Hedtke: Picture a teeter-totter. On one side sits what you want to happen and on the other sits what you think will happen. These two things almost never match up because all of life is unceasing cosmic horror but in this particular circumstance both are riding on the same side digging the butt end of that teeter-totter into the frozen earth below. Ruiz by stoppage but likely by injury or his corner pulling the plug. I don’t see Joshua being able to make the necessary adjustments but his team will soften the blow this time by pulling him out of harm’s way and salvaging what’s left of his market value later. 

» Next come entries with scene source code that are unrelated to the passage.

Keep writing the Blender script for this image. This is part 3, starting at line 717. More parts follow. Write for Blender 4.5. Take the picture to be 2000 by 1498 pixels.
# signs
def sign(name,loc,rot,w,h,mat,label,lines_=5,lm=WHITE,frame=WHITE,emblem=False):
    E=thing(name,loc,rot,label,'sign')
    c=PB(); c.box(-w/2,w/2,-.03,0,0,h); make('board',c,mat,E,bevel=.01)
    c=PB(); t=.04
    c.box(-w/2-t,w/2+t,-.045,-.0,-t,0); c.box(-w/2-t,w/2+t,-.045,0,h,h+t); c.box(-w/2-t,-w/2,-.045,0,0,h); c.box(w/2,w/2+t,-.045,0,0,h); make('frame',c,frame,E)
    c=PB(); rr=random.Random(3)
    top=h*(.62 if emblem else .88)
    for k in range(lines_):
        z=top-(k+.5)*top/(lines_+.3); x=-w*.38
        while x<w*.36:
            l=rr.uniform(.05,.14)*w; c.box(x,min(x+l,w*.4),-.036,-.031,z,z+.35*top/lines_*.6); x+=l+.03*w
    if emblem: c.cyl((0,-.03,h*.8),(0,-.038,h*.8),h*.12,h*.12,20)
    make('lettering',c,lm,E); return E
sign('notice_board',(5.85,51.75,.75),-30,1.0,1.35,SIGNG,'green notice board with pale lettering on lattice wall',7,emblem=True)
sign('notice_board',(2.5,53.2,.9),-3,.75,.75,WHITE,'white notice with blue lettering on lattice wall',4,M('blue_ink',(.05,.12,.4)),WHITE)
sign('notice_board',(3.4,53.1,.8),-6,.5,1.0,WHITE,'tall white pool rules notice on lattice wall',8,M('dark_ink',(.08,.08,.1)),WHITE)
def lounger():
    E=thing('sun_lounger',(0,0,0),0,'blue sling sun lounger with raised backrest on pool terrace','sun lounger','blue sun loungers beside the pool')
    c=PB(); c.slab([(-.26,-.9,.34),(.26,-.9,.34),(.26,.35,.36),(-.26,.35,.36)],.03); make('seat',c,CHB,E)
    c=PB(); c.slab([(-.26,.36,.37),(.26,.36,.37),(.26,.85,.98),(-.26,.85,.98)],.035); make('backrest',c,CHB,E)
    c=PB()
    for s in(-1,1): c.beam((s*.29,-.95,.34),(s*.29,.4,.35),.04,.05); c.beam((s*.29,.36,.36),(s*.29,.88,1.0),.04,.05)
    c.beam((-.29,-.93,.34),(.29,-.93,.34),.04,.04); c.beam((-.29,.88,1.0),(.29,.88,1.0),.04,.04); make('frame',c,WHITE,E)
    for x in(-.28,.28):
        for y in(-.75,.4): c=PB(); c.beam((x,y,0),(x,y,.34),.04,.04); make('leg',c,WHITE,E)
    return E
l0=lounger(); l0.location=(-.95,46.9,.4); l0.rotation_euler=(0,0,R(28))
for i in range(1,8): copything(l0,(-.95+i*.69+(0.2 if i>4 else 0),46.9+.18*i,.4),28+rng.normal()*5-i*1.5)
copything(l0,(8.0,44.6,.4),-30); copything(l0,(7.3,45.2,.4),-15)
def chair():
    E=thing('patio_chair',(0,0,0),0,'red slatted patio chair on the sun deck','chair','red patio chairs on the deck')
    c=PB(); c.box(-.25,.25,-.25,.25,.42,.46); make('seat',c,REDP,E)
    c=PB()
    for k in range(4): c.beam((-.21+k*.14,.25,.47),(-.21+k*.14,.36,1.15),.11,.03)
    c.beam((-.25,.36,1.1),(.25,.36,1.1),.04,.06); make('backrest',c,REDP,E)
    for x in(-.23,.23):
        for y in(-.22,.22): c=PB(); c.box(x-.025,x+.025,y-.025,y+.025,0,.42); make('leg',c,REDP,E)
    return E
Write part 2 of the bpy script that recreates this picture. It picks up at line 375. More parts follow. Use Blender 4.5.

Langendorf: The highlight reel of Joshua knockdowns at Ruiz’s hands is burned into our memories, but don’t forget: AJ nearly ended the first fight before the challenger ever touched him up. If Joshua makes a few manageable adjustments to go with his new streamlined frame — stay off the edges, assume a more compact stance, jab ’til the cows come home — I think he’ll have enough to handle Ruiz. Joshua by late-round stoppage.

Starks: I, too, believe Joshua probably hasn’t had enough time to make the adjustments. Learning to time a tricky, quick-handed counterpuncher isn’t an overnight thing. This situation is more Klitschko learning to fight in a more suitable style after several bad losses than Lewis bouncing back against a clearly inferior Hasim Rahman. I’ll join the “Ruiz by stoppage” crowd.


  1. Who should the winner fight next? Where does the loser go from here?

Swain: The winner needs to fight the winner of Deontay Wilder and Tyson Fury. The loser should fight the loser of that bout. Simple and entertaining.

Hedtke: Fury/Wilder winner, loser gets Oleksandr Usyk. Let’s do this. 

Langendorf: If Ruiz wins, fans deserve a fight with the Wilder-Fury winner. But what’s best for us isn’t necessarily what’s best for Ruiz. He’d do well to milk his newfound A-side status in a fight with, say, Whyte or Derek Chisora in the U.K. After back-to-back Joshua wins, Ruiz will have earned a softer touch who can still help him put asses in seats. If he loses … he might be relegated to those matchups anyhow. Joshua will have plenty to prove even after winning a rematch over Ruiz, so his next fight should be Wilder or Fury. If he stumbles against Ruiz again, Joshua is gonna need a get-well fight. Come get it, David Price!

Starks: Probably lean more Swain on this question, but Usyk ain’t a bad option for the loser, either.